How To Use Hair Gel

Hair styling with gel
Hair Gel 101: Making the Most of Short Hair Looks
Within variables that shift from decade to decade, short hairstyles become more and less prevalent in our society – especially among men. In fact, men’s styles overall tend to be shorter than women’s styles – a situation based almost solely on tradition.
Yet in spite of the fact that shorter hair styles are usually chosen for the simplicity in their maintenance and styling, many short hairstyles are still quite versatile and can be enhanced to show to their best effect with the application of the appropriate hair gel products.
And just as with everything else, there are different types of hair gel, and these all serve specific needs and are better suited to different hair types. As a rule of thumb, you generally want a firmer-hold product for stiffer textures of hair. You just want to be careful not to overpower the hair with a product that’s too heavy.
Gel Types
Hair gel formulations can be found in traditional gels, spray gels, and even extra-strong formulas (as well as those containing extra additives). As mentioned above, these are great for a wide variety of hair types and style needs.
Traditional gels are those that come in squeezable tubes and spring-loaded pumps and are generally used by those people with normal hair that they want to control and style into a crisp, clean look. Depending on the precise length and texture of the hair, gel can be used to create a dressy, slicked-back style for a formal occasion, or can be used on short hair with point-cut ends to create a spiky look.
{Stylist’s Tip: If you’re having difficulty getting your slicked-back style to lie smoothly, try rinsing your hair with water as hot as you can tolerate. Towel-dry the hair quickly and apply the gel and comb it through into the style you want. Try to finish while the hair is still warm and allow it to cool after it’s styled. The hot water will make coarser hair a little more malleable since it breaks the physical side bonds which are partly to blame for the wave pattern in the hair. Letting the hair cool in the new styling configuration means that the hair should hold the style better since the side bonds will reform in the new shape.}
Spray gels are typically packaged in similar fashion to non-aerosol hairspray pumps. In fact, aside from being slightly more viscous, they are often difficult to differentiate. Spray gels are good for use with fine textured hair to offer good control and hold for the styles worn. They are also good products for use with styles in medium-textured hair that need a light hold, or for medium-textured hair that is curly to keep the curls smooth and intact.

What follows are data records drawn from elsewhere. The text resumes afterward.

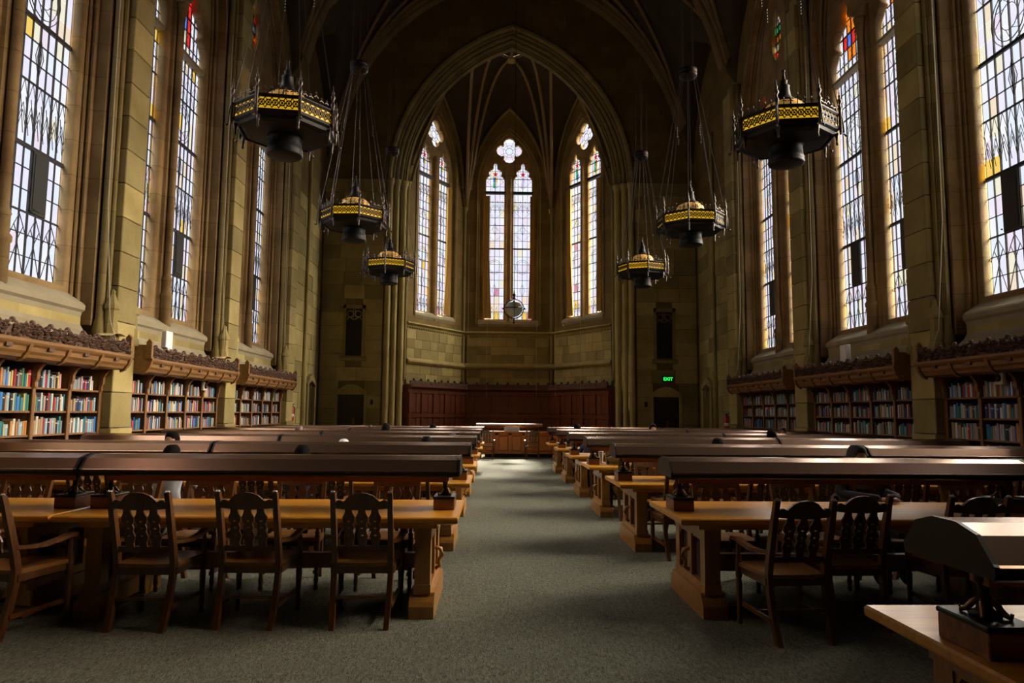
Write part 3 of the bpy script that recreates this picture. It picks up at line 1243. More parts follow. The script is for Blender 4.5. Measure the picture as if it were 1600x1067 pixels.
def build_case():
    root = empty('bookcase')
    hl = 2.225
    # local: y=0 glass plane, room at -y; shelf front at y=-.47
    MB().box(-hl, hl, -.12, -.06, 0, 2.3).build('back_panel', M['case_in'], root)
    for k in range(6):
        u = -hl + k * CWD
        b = MB().box(u - .025, u + .025, -.47, -.12, 0, 2.25)
        b.bbox(u - .035, u + .035, -.49, -.46, 0, 1.98, .006)
        up = b.build('upright', M['case'], root)
        # scrolled bracket under the cornice
        prof = [(-.47, 1.82), (-.51, 1.88), (-.505, 1.95), (-.53, 2.0), (-.535, 2.10), (-.57, 2.17), (-.62, 2.22), (-.62, 2.26), (-.47, 2.26)]
        MB().prism(prof, u - .032, u + .032, 'x').build('bracket', M['case'], up)
    for k in range(5):
        u0 = -hl + k * CWD
        for z in SHZ:
            dz = random.choice((0, 0, 0, -.03)) if 1 < z < 1.8 else 0
            MB().bbox(u0 + .025, u0 + CWD - .025, -.465, -.12, z - .03, z, .004).build('shelf', M['case'], root)
    MB().box(-hl, hl, -.49, -.1, 0, .1).build('plinth', M['case'], root)
    # cornice: cove with square blocks
    b = MB()
    b.prism([(-.40, 2.24), (-.80, 2.24), (-.86, 2.26), (-.88, 2.30), (-.92, 2.34), (-.93, 2.40), (-.97, 2.43), (-.99, 2.46), (-.99, 2.50), (-.40, 2.50)], -hl - .04, hl + .04, 'x')
    cn = b.build('cornice', M['cornice'], root)
    for k in range(6):
        u = -hl + k * CWD
        MB().prism([(-.80, 2.20), (-.88, 2.24), (-.95, 2.34), (-.98, 2.44), (-.90, 2.44), (-.80, 2.3)], u - .035, u + .035, 'x').build('cornice_block', M['cornice'], cn)
        if k < 5:
            MB().box(u + .40, u + .52, -.965, -.90, 2.37, 2.425).build('cornice_stud', M['carve'], cn)
    # carved crest
    b = MB().box(-hl, hl, -.93, -.89, 2.50, 2.66)
    for k in range(620):
        u = random.uniform(-hl, hl)
        z = random.uniform(2.52, 2.70)
        r = random.uniform(.018, .04)
        b.blob((u, -.94 + random.uniform(-.02, .015), z), (r, .03, r * random.uniform(.6, 1.3)))
    for k in range(11):
        u = -hl + .2 + (2 * hl - .4) * k / 10
        b.ball((u, -.93, 2.73), .04, 7, 4)
        for q in (-1, 1):
            b.tube([(u, -.93, 2.72), (u + q * .08, -.94, 2.70), (u + q * .14, -.94, 2.64), (u + q * .2, -.94, 2.68)], .018, 5)
    b.build('carved_crest', M['carve'], root)
    for s in (-1, 1):
        b = MB().box(*sorted((s * (hl - .03), s * (hl + .04))), -.97, -.87, 2.46, 2.80)
        b.prism([(-.97, 2.80), (-.87, 2.80), (-.92, 2.86)], *sorted((s * (hl - .03), s * (hl + .04))), 'x')
        b.build('crest_post', M['cornice'], root)
        MB().prism([(-.90, 2.26), (-.93, 2.75), (-.40, 2.75), (-.40, 2.26)], *sorted((s * (hl - .005), s * (hl + .03))), 'x').build('end_board', M['cornice'], root)
    return root


case0 = build_case()
KIDS[case0.name] = list(case0.children)
cases = {}
first = True
for bi in (1, 2, 3):
    for sx in (-1, 1):
        o = case0 if first else copy_tree(case0)
        first = False
        o.location = (sx * CASE, BAYS[bi], 0)
        o.rotation_euler.z = pi / 2 if sx < 0 else -pi / 2
        tag(o, 'tall oak bookcase with carved crest, the %s one in view along the %s wall' % (BAYN[bi], BKN[sx]), 'bookcase', 'wall bookcases')
        cases[(sx, bi)] = o

BC = [('pale blue', (.30, .50, .62)), ('cream', (.66, .60, .46)), ('white', (.72, .72, .70)), ('navy', (.03, .06, .18)),
      ('teal', (.04, .22, .26)), ('dark red', (.34, .03, .04)), ('bright red', (.62, .05, .06)), ('tan', (.42, .30, .18)),
      ('grey', (.28, .30, .32)), ('black', (.02, .02, .025)), ('green', (.06, .24, .14)), ('bright blue', (.05, .22, .60)),
      ('brown', (.16, .09, .05)), ('orange', (.60, .28, .08)), ('pink', (.60, .32, .34)), ('purple', (.16, .08, .20)), ('yellow', (.65, .52, .14))]
BW = [9, 12, 11, 7, 8, 5, 4, 8, 9, 8, 5, 5, 5, 2.5, 4, 2, 2.5]
BM = [plain(n.replace(' ', '_') + '_book_cloth', tuple(v * .85 for v in c), .55) for n, c in BC]
bookmesh = []
for i in range(len(BC)):
    b = MB()
    # unit book: width (u) 1, depth 1 from spine (y=0) into the shelf, height 1
    b.prism([(-.5, .05), (-.38, 0), (.38, 0), (.5, .05), (.5, .12), (-.5, .12)], 0, 1, 'z')
    b.box(-.5, -.38, .12, 1, 0, 1)
    b.box(.38, .5, .12, 1, 0, 1)
    if i % 3 == 0:
        b.mi = 1
        b.box(-.43, .43, -.003, .03, .72, .80)
    b.mi = 1
    b.box(-.38, .38, .1, .96, .02, .965)
    bookmesh.append(b.mesh('book', [BM[i], M['pages']]))
SHN = {5: 'top', 4: 'second', 3: 'third', 2: 'fourth'}
ORD = ['first', 'second', 'third', 'fourth', 'fifth']
ORD10 = ORD + ['sixth', 'seventh', 'eighth', 'ninth', 'tenth', 'eleventh', 'twelfth']
far = MB()
count = 0
for sx in (-1, 1):
    for bi in (1, 2, 3):
        rz = pi / 2 if sx < 0 else -pi / 2
        mat = Matrix.Translation((sx * CASE, BAYS[bi], 0)) @ Matrix.Rotation(rz, 4, 'Z')
        for k in range(5):
            # compartment number counted from the far end of the case
            fk = (4 - k) if sx < 0 else k
            for si in (5, 4, 3, 2):
                if si == 2 and not (bi == 1 and fk >= 1):
                    continue
                single = bi == 1 and fk < 3 and si > 2 and not (sx > 0 and fk == 2)
                u = -2.225 + k * CWD + .04
                end = u + CWD - .08 - random.choice((0, 0, .05, .12))
                base = random.choice((.19, .21, .22))
                pal = random.choices(range(len(BC)), BW, k=3)
                seen = {}
                while u < end - .03:
                    t = random.choice((.022, .03, .038, .045, .055)) if not single else random.choice((.032, .04, .045, .052, .062))
                    h = base + random.uniform(-.03, .055)
                    d = .16 + random.uniform(-.02, .03)
                    g = random.choices(range(len(BC)), BW)[0] if random.random() < .75 else random.choice(pal)
                    y = -.45 + random.uniform(0, .02)
                    if single:
                        o = obj('book', bookmesh[g], None, mat @ Vector((u + t / 2, y, SHZ[si])), rz, (t - .002, d, h))
                        seen[g] = seen.get(g, 0) + 1
                        lab = '%s %s book from left, %s shelf, %s bay from far end, nearest %s bookcase' % (ORD10[seen[g] - 1], BC[g][0], SHN[si], ORD[fk], BKN[sx])
                        tag(o, lab, 'book', 'books on the shelves of the nearest %s bookcase' % BKN[sx])
                        count += 1
                    else:
                        far.mi = g
                        p = [mat @ Vector(q) for q in ((u, y, SHZ[si]), (u + t - .002, y + d, SHZ[si] + h))]
                        far.box(min(p[0].x, p[1].x), max(p[0].x, p[1].x), min(p[0].y, p[1].y), max(p[0].y, p[1].y), p[0].z, p[1].z)
                    u += t + (random.choice((0, 0, 0, 0, .02)) if random.random() < .2 else 0)
print('single books', count)
o = far.build('book', BM)
tag(o, 'rows of many coloured books filling the farther bookcases along both walls', 'books', kind='stuff')

# ------------------------------------------------------------------ reading tables
TL, TD = 3.03, 1.126


def build_table():
    r = empty('reading_table')        # origin: middle of the table on the floor
    hl, hd = TL / 2, TD / 2
    b = MB()
    b.loft([[(x * sx_, y * sy_, z) for sx_, sy_ in ((-1, -1), (1, -1), (1, 1), (-1, 1))] for x, y, z in
            ((hl - .03, hd - .03, .705), (hl - .004, hd - .004, .715), (hl, hd, .725), (hl, hd, .75), (hl - .008, hd - .008, .76))], True, True)
    b.build('tabletop', M['oak'], r)
    b = MB()
    for s in (-1, 1):
        b.box(-hl + .16, hl - .16, s * (hd - .10) - .012, s * (hd - .10) + .012, .665, .705)
    b.build('apron', M['oak'], r)
    for s in (-1, 1):
        x = s * (hl - .27)
        b = MB()
        for y in (-.38, 0, .38):
            b.box(x - .06, x + .06, y - .06, y + .06, .17, .62)
        b.box(x - .065, x + .065, -.46, .46, .58, .705)
        b.box(x - .065, x + .065, -.45, .45, .17, .24)
        for y in (-.19, .19):
            b.prism([(y - .14, .60), (y + .14, .60), (y + .14, .50), (y + .09, .56), (y - .09, .56), (y - .14, .50)], x - .05, x + .05, 'x')
        ef = b.build('end_frame', M['oak_end'], r)
        MB().box(x - .02, x + .02, -.33, .33, .22, .6).build('end_panel', M['case_in'], ef)
        b = MB()
        b.prism([(-.50, 0), (-.50, .09), (-.48, .12), (-.45, .15), (-.43, .18), (.43, .18), (.45, .15), (.48, .12), (.50, .09), (.50, 0)], x - .095, x + .095, 'x')
        b.build('foot', M['oak_end'], r)
        MB().tube([(x + s * .06, 0, .44), (x + s * .11, 0, .43), (x + s * .12, 0, .38), (x + s * .09, 0, .34), (x + s * .10, 0, .29), (x + s * .065, 0, .27)], .018, 6).build('scroll', M['oak_end'], ef)
    MB().box(-hl + .27, hl - .27, -.04, .04, .28, .40).build('stretcher', M['oak_end'], r)
    return r


def build_lamp():
    r = empty('reading_lamp')        # origin on the table, middle of the lamp
    hl = TL / 2
    sec = [(-.235, .275), (-.245, .29), (-.245, .318), (-.235, .325), (-.165, .405), (-.065, .432), (.065, .432), (.165, .405), (.235, .325), (.245, .318), (.245, .29), (.235, .275)]
    b = MB()
    b.prism(sec, -hl + .015, hl - .015, 'x')
    hood = b.build('hood', M['hood'], r)
    b = MB()
    for s in (-1, 1):
        b.prism([(s * .25, .283), (s * .25, .305), (s * .232, .305), (s * .225, .27)], -hl + .01, hl - .01, 'x')
        e = [(y * 1.02, z + .004) for y, z in sec]
        b.prism(e, *sorted((s * (hl - .02), s * (hl - .004))), 'x')
    b.build('hood_lip', M['hoodlip'], hood)
    MB().box(-hl + .12, hl - .12, -.05, .05, .215, .275).build('lamp_rail', M['rail'], r)
    for s in (-1, 1):
        x = s * (hl - .135)
        lb = MB().bbox(x - .085, x + .085, -.135, .135, 0, .088, .004).build('lamp_box', M['box'], r)
        MB().bbox(x - .09, x + .09, -.14, .14, .088, .108, .006).build('base_plate', M['hoodlip'], lb)
        b = MB()
        b.lathe([(.05, .108), (.055, .12), (.03, .13), (.02, .15), (.024, .17), (.018, .19), (.022, .215), (.03, .23), (.03, .28)], x, 0, 10)
        st = b.build('stem', M['hoodlip'], r)
        b = MB()
        for q in range(4):
            a = q * pi / 2 + pi / 4
            b.tube([(x + .015 * cos(a), .015 * sin(a), .165), (x + .035 * cos(a), .035 * sin(a), .15), (x + .05 * cos(a), .06 * sin(a), .125), (x + .068 * cos(a), .085 * sin(a), .115), (x + .07 * cos(a), .09 * sin(a), .13)], [.012, .012, .011, .010, .007], 6)
        b.build('scroll_foot', M['bronze'], st)
    return r


table0, lamp0 = build_table(), build_lamp()
KIDS[table0.name] = list(table0.children)
KIDS[lamp0.name] = list(lamp0.children)
used = [0]
ROWY = [6.063 + 2.65 * n for n in range(6)]
RN = ['front', 'second', 'third', 'fourth', 'fifth', 'sixth']
LX = [-.87 - TL / 2, -.87 - TL * 1.5 - .02]
RX = [.83 + TL / 2, .83 + TL * 1.5 + .02]


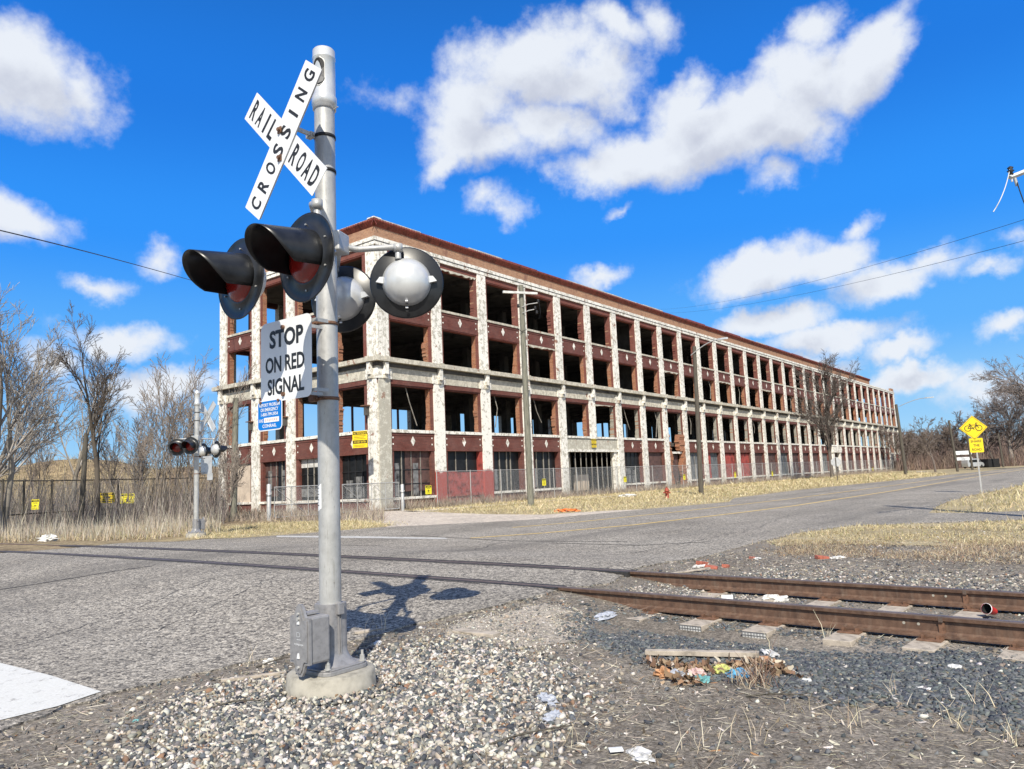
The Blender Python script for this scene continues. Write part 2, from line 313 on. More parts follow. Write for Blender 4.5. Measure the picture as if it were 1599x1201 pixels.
ground_mat('ballast_base', [(.3, (.045, .05, .055)), (.5, (.075, .08, .085)), (.7, (.12, .12, .12))])
def marking(name, c, wear):
    m, t, b, l = base_mat(name); f = noise(t, l, 6.5, 12, .82); f2 = noise(t, l, 60, 3, .7)
    col = mixc(t, l, ramp(t, l, f, [(wear, (0, 0, 0)), (wear + .08, (1, 1, 1))]), c, (.28, .265, .25))
    col = mixc(t, l, .3, col, ramp(t, l, f2, [(.35, (.3, .3, .3)), (.65, (.7, .7, .7))]), 'OVERLAY')
    l(col, b.inputs['Base Color']); b.inputs['Roughness'].default_value = .8; MATS[name] = m
marking('mark_white', (.60, .595, .56), .55); marking('mark_white_far', (.52, .51, .48), .50); marking('mark_yellow', (.66, .46, .15), .54)
def rail_mat():
    m, t, b, l = base_mat('rail_steel'); f = noise(t, l, 12, 8, .7); st = noise(t, l, 18, 4, .6, stretch=(1, 1, .2))
    c = ramp(t, l, f, [(.3, (.075, .045, .033)), (.5, (.13, .075, .05)), (.7, (.20, .12, .08))])
    c = mixc(t, l, ramp(t, l, st, [(.5, (0, 0, 0)), (.7, (.6, .6, .6))]), c, (.21, .15, .11))
    l(c, b.inputs['Base Color']); b.inputs['Roughness'].default_value = .62; b.inputs['Metallic'].default_value = .25; bump(t, l, b, f, .25, .005); MATS['rail_steel'] = m
    m, t, b, l = base_mat('rail_top'); f = noise(t, l, 10, 6, .6)
    l(ramp(t, l, f, [(.3, (.17, .125, .10)), (.7, (.27, .20, .16))]), b.inputs['Base Color']); b.inputs['Roughness'].default_value = .42; b.inputs['Metallic'].default_value = .6; MATS['rail_top'] = m
rail_mat()
def chain_mat():
    m, t, b, l = base_mat('chain_link'); c = t.nodes.new('ShaderNodeUVMap'); sp_ = t.nodes.new('ShaderNodeSeparateXYZ'); l(c.outputs[0], sp_.inputs[0])
    outs = []
    for sgn in (1, -1):
        a = t.nodes.new('ShaderNodeMath'); a.operation = 'MULTIPLY_ADD'; l(sp_.outputs[1], a.inputs[0]); a.inputs[1].default_value = sgn; l(sp_.outputs[0], a.inputs[2])
        s = t.nodes.new('ShaderNodeMath'); s.operation = 'MULTIPLY'; l(a.outputs[0], s.inputs[0]); s.inputs[1].default_value = 13
        fr = t.nodes.new('ShaderNodeMath'); fr.operation = 'FRACT'; l(s.outputs[0], fr.inputs[0])
        lt = t.nodes.new('ShaderNodeMath'); lt.operation = 'LESS_THAN'; l(fr.outputs[0], lt.inputs[0]); lt.inputs[1].default_value = .11; outs.append(lt)
    mx = t.nodes.new('ShaderNodeMath'); mx.operation = 'MAXIMUM'; l(outs[0].outputs[0], mx.inputs[0]); l(outs[1].outputs[0], mx.inputs[1])
    l(mx.outputs[0], b.inputs['Alpha']); b.inputs['Base Color'].default_value = (.42, .43, .43, 1); b.inputs['Metallic'].default_value = .3; b.inputs['Roughness'].default_value = .5; MATS['chain_link'] = m
chain_mat()
vcol('stone', .85, .3, bmp=.3); vcol('straw', .9, .1); vcol('bark', .9, .15, bmp=.4, bscale=25)

# ------------------------------------------------------------------ mesh helpers
class MB:
    def __init__(s): s.v = []; s.f = []; s.m = []; s.mats = []; s.sm = []
    def mi(s, mat):
        if mat not in s.mats: s.mats.append(mat)
        return s.mats.index(mat)
    def add(s, vs, fs, mat, smooth=False):
        o = len(s.v); s.v += [tuple(map(float, p)) for p in vs]; k = s.mi(mat)
        for f in fs: s.f.append([i + o for i in f]); s.m.append(k); s.sm.append(smooth)
    def box(s, x0, x1, y0, y1, z0, z1, mat, M=None):
        vs = [(x0, y0, z0), (x1, y0, z0), (x1, y1, z0), (x0, y1, z0), (x0, y0, z1), (x1, y0, z1), (x1, y1, z1), (x0, y1, z1)]
        if M is not None: vs = [tuple(M @ Vector(p)) for p in vs]
        s.add(vs, [(0, 3, 2, 1), (4, 5, 6, 7), (0, 1, 5, 4), (1, 2, 6, 5), (2, 3, 7, 6), (3, 0, 4, 7)], mat)
    def prism(s, poly, z0, z1, mat, M=None):      # poly in xy
        n = len(poly); vs = [(x, y, z0) for x, y in poly] + [(x, y, z1) for x, y in poly]
        if M is not None: vs = [tuple(M @ Vector(p)) for p in vs]
        s.add(vs, [tuple(range(n))[::-1], tuple(range(n, 2 * n))] + [(i, (i + 1) % n, n + (i + 1) % n, n + i) for i in range(n)], mat)
    def tube(s, pts, rad, mat, k=10, cap=True, smooth=True):
        pts = [Vector(p) for p in pts]; rad = rad if hasattr(rad, '__len__') else [rad] * len(pts)
        vs = []; prev = None
        for i, p in enumerate(pts):
            d = (pts[min(i + 1, len(pts) - 1)] - pts[max(i - 1, 0)]).normalized()
            a = (prev if prev is not None else (Vector((0, 0, 1)) if abs(d.z) < .9 else Vector((1, 0, 0))))
            a = (a - d * a.dot(d)); a = a.normalized() if a.length > 1e-6 else d.orthogonal().normalized(); prev = a; b = d.cross(a)
            for j in range(k): q = p + (a * math.cos(2 * math.pi * j / k) + b * math.sin(2 * math.pi * j / k)) * rad[i]; vs.append(tuple(q))
        n = len(pts); fs = [(i * k + j, i * k + (j + 1) % k, (i + 1) * k + (j + 1) % k, (i + 1) * k + j) for i in range(n - 1) for j in range(k)]
        s.add(vs, fs, mat, smooth)
        if cap: s.add(vs[:k], [tuple(range(k))[::-1]], mat); s.add(vs[-k:], [tuple(range(k))], mat)
    def lathe(s, prof, mat, k=24, M=None, smooth=True, a0=0, a1=2 * math.pi):   # prof [(r,z)]
        full = abs(a1 - a0 - 2 * math.pi) < 1e-6; kk = k if full else k + 1; vs = []
        for r, z in prof:
            for j in range(kk): a = a0 + (a1 - a0) * j / k; vs.append((r * math.cos(a), r * math.sin(a), z))
        if M is not None: vs = [tuple(M @ Vector(p)) for p in vs]
        fs = []
        for i in range(len(prof) - 1):
            for j in range(k):
                j2 = (j + 1) % kk; fs.append((i * kk + j, i * kk + j2, (i + 1) * kk + j2, (i + 1) * kk + j))
        s.add(vs, fs, mat, smooth)
    def build(s, name, parent=None, bevel=0):
        me = bpy.data.meshes.new(name); me.from_pydata(s.v, [], s.f)
        for m in s.mats: me.materials.append(MATS[m])
        me.polygons.foreach_set('material_index', s.m); me.polygons.foreach_set('use_smooth', s.sm); me.update()
        o = bpy.data.objects.new(name, me); C.objects.link(o)
        if parent is not None: o.parent = parent
        if bevel:
            b = o.modifiers.new('bevel', 'BEVEL'); b.width = bevel; b.segments = 2; b.limit_method = 'ANGLE'; b.angle_limit = R(40)
        return o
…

To use a spray gel, you can apply it to towel-dried hair and work it through the hair gently for most styling needs. Because it is a spray-on product, you can target specific areas of the hair that need more control, and can easily touch-up curly styles that may become “frizzed” during the course of a day.
Of course, no discussion on traditional and spray-on gels would be complete without noting that sometimes these products contain alcohol. The alcohol is used to allow the gel to dry more quickly and therefore set the style faster. This is generally not a good thing when dealing with hair that is already damaged, since damaged hair is more porous and the alcohol can further that damage.
Therefore, if your hair is damaged (even if only a little) you should look for gels that do not contain alcohol. The trade-off will be that the non-alcohol gels will take longer to dry, but will be gentler on damaged hair, and in some cases will have additives that will help minimize the appearance of the damage.
The last gel products we’re going to refer to today are those with special additives to help you achieve specific looks. These additives can vary widely. Some gels contain wax-based additives to keep the styles malleable and allow you to work the hair virtually all day to keep the style fresh and sharp-looking.
Some contain smoothing agents specifically for use to combat frizz or to keep curly hair looking smooth and controlled. There are even gels that contain sunscreen, moisturizers and humectants to keep the hair hydrated and protected from UV damage and exposure to harsher outdoor elements.
Styles that Benefit from Styling Gels
While a number of hairstyling situations can benefit from styling gels regardless of the length of the style, the use of gels often really shines in cases where short hairstyles are involved. There is, of course, the short and spiky look that most people often associate with hair gel use. The gel in this situation is used to make the hairs stick to one another in small clusters which create the “spikes” that define the style.
But gels are also used with other short styles such as the medium-short blow-dry looks that sweep the hair from one side of the head to the other and create sculpted looks. It can even be used in the aforementioned “short and spiky” style and combined with a blow-dryer to diffuse the hair into a topiary style.
Other men’s styles that generally benefit from styling gels are the more modern textured cuts such as the faux hawk and the Caesar cut with the upturned bangs. The lengths of these cuts can vary, but the use of gel becomes beneficial in adding structure to the hair. In these more current styles, the gels with additive ingredients, such as wax, are great for making a style easy to maintain throughout the day, since the hair stays pliable and can simply be manipulated with the fingers to freshen the look.